La deuxième session du programme Transitions de l’Engage University portera sur les nouvelles formes de gouvernance. Avec Loïc Blondiaux, professeur de science politique à l’Université Paris I – La Sorbonne (également présent aux ENGAGE DAYS #4), nous parlerons de la crise de notre système démocratique. Petite mise en bouche de sa prochaine intervention…

  1. La démocratie est-elle, selon vous, en crise ? 
    Elle l’est évidemment, et le constat me semble de plus en plus largement partagé.
    Les symptômes de cette crise sont multiples : défiance des citoyens à l’égard de leurs élites politiques, impuissance publique généralisée face aux défis environnementaux qui nous menacent, emprise des acteurs économiques sur le pouvoir politique, montée des populismes d’extrême droite, dégradation accélérée de la qualité du débat publique… Certains auteurs, comme Colin Crouch, évoquent la période actuelle comme un passage de la démocratie à un autre type de régime, la « post-démocratie», dans lequel la capacité des citoyens à influencer les politiques serait quasiment réduite à néant. Sans aller jusqu’à suivre cette analyse, il faut constater que les régimes démocratiques n’ont, depuis la fin de la seconde guerre mondiale, jamais paru aussi fragiles et leurs adversaires (technocrates, démagogues, fondamentalistes identitaires…) aussi puissants.2. Pourquoi la société civile croit-elle de moins en moins en notre système politique ? Jusqu’à ces dernières années, il pouvait sembler que les institutions des démocraties représentatives contribuaient à la fois à gouverner efficacement nos sociétés et à refléter sans trahir la volonté des populations. Ce n’est plus le cas aujourd’hui, elles suscitent une double défiance : quant à leur capacité à résoudre les problèmes et à représenter correctement les citoyens. L’élection ne suffit plus à elle seule à légitimer les décisions des gouvernants. C’est d’abord une bonne nouvelle. La critique est une vertu plus démocratique que la déférence et les citoyens ne sont jamais apparus autant capables d’interpeller et de remettre en cause les discours et les actions de leurs gouvernants. Cela peut se transformer aussi en cauchemar : dès lors que cette défiance se transformer en rejet pur et simple de tout affirmation d’autorité en provenance des élites, de toute représentation. Cela fait le lit de tous les populismes et de toutes les démagogies.
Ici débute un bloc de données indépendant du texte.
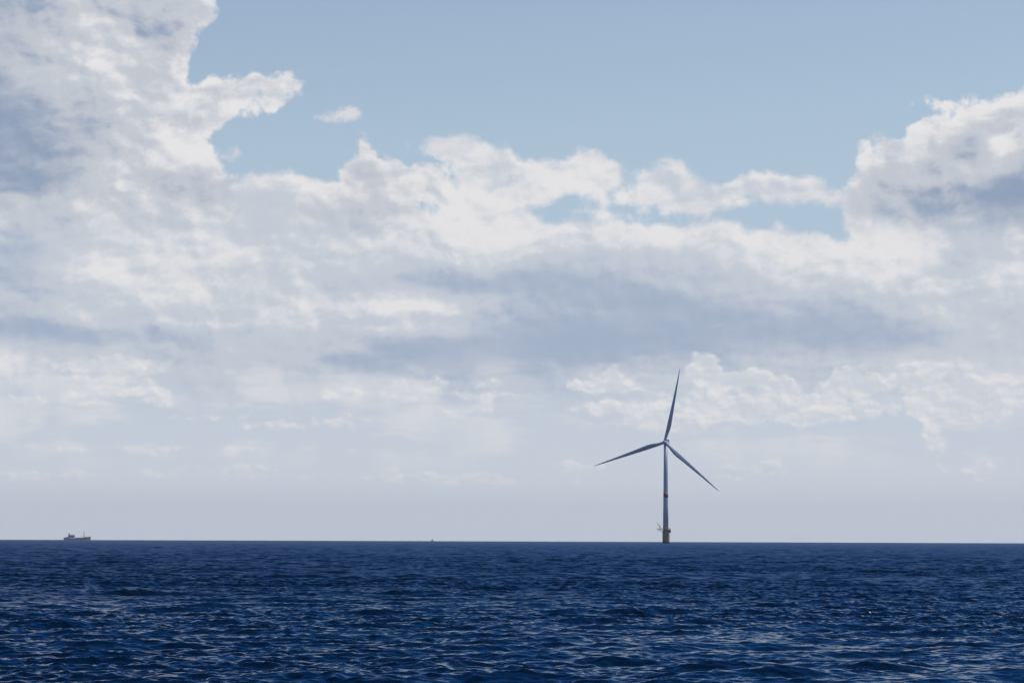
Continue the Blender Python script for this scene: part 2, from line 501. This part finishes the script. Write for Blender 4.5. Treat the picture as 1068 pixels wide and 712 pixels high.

    3. Un de vos ouvrages s’intitule Le nouvel esprit de la démocratie, qu’entendez-vous par « nouvel esprit » ?
    J’entendais alors, lorsque j’ai écrit ce livre, la montée en puissance d’un « impératif participatif » dans nos démocraties au sens où celle-ci n’ont cessé de multiplier en particulier depuis les années 2000 les dispositifs visant à associer, de façon plus ou moins directe, les citoyens ordinaires au processus de décision. Ce mouvement n’a pas cessé depuis lors. Budget participatif, jurys citoyens, conseils de quartier, consultations numériques … le nombre et le niveau de sophistication de ces dispositifs participatifs ne cessent d’augmenter. Leur présence, dans le prolongement des institutions traditionnelles de la représentation, peut être analysée comme l’une des réponses données par les gouvernants au procès en illégitimité qui leur est fait. Mais il faut souligner que ce mouvement vers plus de participation s’accompagne d’autres évolutions qui vont à l’inverse dans le sens d’une moindre possibilité d’influence des citoyens sur la décision et d’une main-mise croissante de la sphère économique sur la sphère politique, via différents groupes d’intérêt qui imposent leur logique. D’un côté le processus politique semble s’ouvrir, de l’autre il se referme et se pose aujourd’hui la question de qui gouverne réellement : les citoyens via leurs représentants ou les entreprises, les marchés et les banques via leurs lobbys, leurs experts et les politiques qu’ils ont sous leur coupe.
    4. Croyez-vous en l’émergence d’un autre système démocratique ?
    La possibilité  de remplacer du jour au lendemain les élections et la représentation par le tirage au sort ou par une fédération de conseils ou d’assemblées ne me semble ni envisageable ni souhaitable au fond. Ouvrir la représentation politique à de nouveaux acteurs ; multiplier les possibilités pour les citoyens de contrôler, de contribuer, d’interpeller ;  mettre en place des instances tirées au sort ; faire en sorte que tous les citoyens impliqués par une décision puissent participer à son élaboration ; obliger les élus à rendre des comptes ; concevoir différemment l’exercice du pouvoir au sein des organisations ; donner aux plus faibles la possibilité de s’organiser pour se faire entendre ; dé-professionnaliser le métier politique ; réformer ou réécrire la constitution avec la participation du plus grand nombre : tout cela, et beaucoup d’autres choses encore me semblent compatible avec l’élection et la représentation. C’est en cela qu’une autre démocratie et possible.